#### [What this task involves]
Return all the data below as it stands, minus the pictures.

#### [Material]
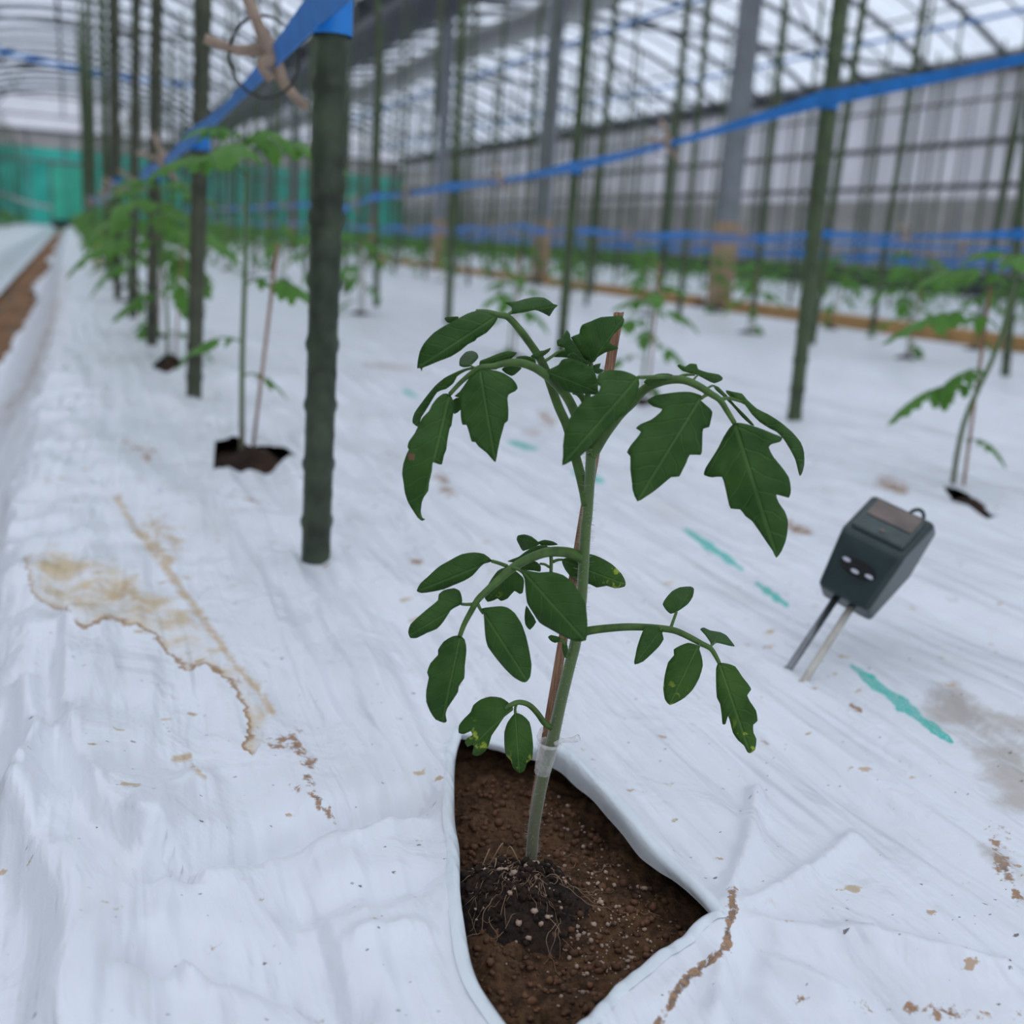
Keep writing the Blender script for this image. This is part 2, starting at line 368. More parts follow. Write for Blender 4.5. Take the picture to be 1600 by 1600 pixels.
def crm(pts, m=5):        # Catmull-Rom through the points
    P = [np.asarray(p, float) for p in pts]; P = [2*P[0]-P[1]]+P+[2*P[-1]-P[-2]]; out = []
    for i in range(1, len(P)-2):
        for k in range(m):
            t = k/m; a, b, c, d = P[i-1:i+3]
            out.append(0.5*(2*b+(c-a)*t+(2*a-5*b+4*c-d)*t*t+(3*b-a-3*c+d)*t**3))
    out.append(P[-2]); return out
def box(c, s, rot=None):
    V = [np.array([x*s[0]/2, y*s[1]/2, z*s[2]/2]) for x in (-1, 1) for y in (-1, 1) for z in (-1, 1)]
    if rot is not None: V = [rot @ v for v in V]
    V = [v+np.asarray(c, float) for v in V]
    return V, [(0, 1, 3, 2), (4, 6, 7, 5), (0, 4, 5, 1), (2, 3, 7, 6), (0, 2, 6, 4), (1, 5, 7, 3)]
def grid_faces(nx, ny): return [(j*nx+i, j*nx+i+1, (j+1)*nx+i+1, (j+1)*nx+i) for j in range(ny-1) for i in range(nx-1)]
def fbm(x, y, z, o=4):
    return noise.fractal(Vector((x, y, z)), 0.9, 2.1, o)

# ------------------------------------------------------------------ ground, beds, mulch film
# rows run along +Y; X counts across the house
HOLE = [ground(x, y, z) for x, y, z in [(712,1157,0),(699,1200,0),(696,1290,0),(703,1345,0),(703,1420,0),(711,1500,0),(722,1552,0),(745,1602,0),(790,1660,0),(850,1685,0),(900,1650,0),
        (945,1600,0),(1000,1545,0),(1052,1500,0),(1100,1463,0),(1127,1440,.003),(1060,1366,.005),(1005,1312,.006),(930,1236,.006),(868,1190,.005),(820,1183,.002),(760,1166,0)]]
def px_hole(pts): return [ground(x, y) for x, y in pts]
HOLES2 = [px_hole([(336,694),(333,738),(372,741),(430,736),(462,716),(452,706),(400,700),(366,690)]),
          px_hole([(262,556),(236,578),(262,588),(291,572)]),
          px_hole([(1468,766),(1495,772),(1535,800),(1566,820),(1540,822),(1512,806),(1485,785)]),
          px_hole([(985,628),(1010,624),(1020,636),(1000,642)])]
def sst(a, b, x): t = np.clip((x-a)/(b-a), 0, 1); return t*t*(3-2*t)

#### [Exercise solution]
Keep writing the Blender script for this image. This is part 2, starting at line 368. More parts follow. Write for Blender 4.5. Take the picture to be 1600 by 1600 pixels.
def crm(pts, m=5):        # Catmull-Rom through the points
    P = [np.asarray(p, float) for p in pts]; P = [2*P[0]-P[1]]+P+[2*P[-1]-P[-2]]; out = []
    for i in range(1, len(P)-2):
        for k in range(m):
            t = k/m; a, b, c, d = P[i-1:i+3]
            out.append(0.5*(2*b+(c-a)*t+(2*a-5*b+4*c-d)*t*t+(3*b-a-3*c+d)*t**3))
    out.append(P[-2]); return out
def box(c, s, rot=None):
    V = [np.array([x*s[0]/2, y*s[1]/2, z*s[2]/2]) for x in (-1, 1) for y in (-1, 1) for z in (-1, 1)]
    if rot is not None: V = [rot @ v for v in V]
    V = [v+np.asarray(c, float) for v in V]
    return V, [(0, 1, 3, 2), (4, 6, 7, 5), (0, 4, 5, 1), (2, 3, 7, 6), (0, 2, 6, 4), (1, 5, 7, 3)]
def grid_faces(nx, ny): return [(j*nx+i, j*nx+i+1, (j+1)*nx+i+1, (j+1)*nx+i) for j in range(ny-1) for i in range(nx-1)]
def fbm(x, y, z, o=4):
    return noise.fractal(Vector((x, y, z)), 0.9, 2.1, o)

# ------------------------------------------------------------------ ground, beds, mulch film
# rows run along +Y; X counts across the house
HOLE = [ground(x, y, z) for x, y, z in [(712,1157,0),(699,1200,0),(696,1290,0),(703,1345,0),(703,1420,0),(711,1500,0),(722,1552,0),(745,1602,0),(790,1660,0),(850,1685,0),(900,1650,0),
        (945,1600,0),(1000,1545,0),(1052,1500,0),(1100,1463,0),(1127,1440,.003),(1060,1366,.005),(1005,1312,.006),(930,1236,.006),(868,1190,.005),(820,1183,.002),(760,1166,0)]]
def px_hole(pts): return [ground(x, y) for x, y in pts]
HOLES2 = [px_hole([(336,694),(333,738),(372,741),(430,736),(462,716),(452,706),(400,700),(366,690)]),
          px_hole([(262,556),(236,578),(262,588),(291,572)]),
          px_hole([(1468,766),(1495,772),(1535,800),(1566,820),(1540,822),(1512,806),(1485,785)]),
          px_hole([(985,628),(1010,624),(1020,636),(1000,642)])]
def sst(a, b, x): t = np.clip((x-a)/(b-a), 0, 1); return t*t*(3-2*t)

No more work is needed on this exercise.